Sun Sentinel Palm Beach Edition

Honoring teacher

Money raised for slain educator Scott Beigel.

- By David Fleshler Staff writer

During that terrible February afternoon at Stoneman Douglas, as students tried to escape the killing field of the third floor hallways, geography teacher Scott Beigel unlocked his classroom door and ushered them in.

His heroism left him exposed to the shooter and cost him his life. On Tuesday, The Polo Club community in Boca Raton honored his memory by presenting a check for $26,092 to his mother, who flew in from Long Island for the occasion.

The money will pay to send underprivi­leged children to summer camp, a cause that would have pleased Beigel, who loved kids, loved his time at camp, and had been deeply moved by his experience as a volunteer teacher for poor children in South Africa.

“We wanted the money to go to something that would make our hearts feel good, where we knew it would accomplish something,” said Carol Horn, a resident of The Polo Club, who led the fundraisin­g campaign.

Scott J. Beigel Memorial Fund will start paying for summer camp in 2019, after its leaders have time to research camps and establish the best way for the fund to operate. During a brief event Tuesday morning at The Polo Club’s clubhouse, Horn and other residents presented the check to his mother, Linda Beigel Schulman, who said, “I don’t have the words to thank you.”

She said she wasn’t surprised to learn her son had risked his life to save students at Marjory Stoneman Douglas High School, saying she would have expected nothing less from him.

“He could have stayed in his classroom with the door locked because that’s protocol,” she said. “But what he did in Parkland was not surprising. I would be shocked if he didn’t go out into that hall to save his kids. I would be shocked and absolutely disappoint­ed in my son. I would like him to save his students and still be here. But he did the right thing. He’s a teacher, and those are his kids.”

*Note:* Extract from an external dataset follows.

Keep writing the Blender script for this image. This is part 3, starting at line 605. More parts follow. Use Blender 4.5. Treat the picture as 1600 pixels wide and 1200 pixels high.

Hoping to honor his memory the best way possible, she said, the money will go toward making kids’ lives better.

“I want the children to have the best summer of their lives,” Schulman said. “I want to take them out of their environmen­t and put them in a wonderful place where they could enjoy their summers, whether it’s a day camp for a younger child, where they could have fresh air and happiness during the day, or a child that I can send to sleepaway camp and just get away and just be themselves.”

Horn said it wasn’t difficult persuading people in the community to donate, saying they had all been “shocked and saddened by the Parkland tragedy.”

“When people were coming to contribute money, we had parents and grandparen­ts with children and grandchild­ren in the school, children who hid under desks or in closets,” she said. “This touched all of us and we have to all help make a change.”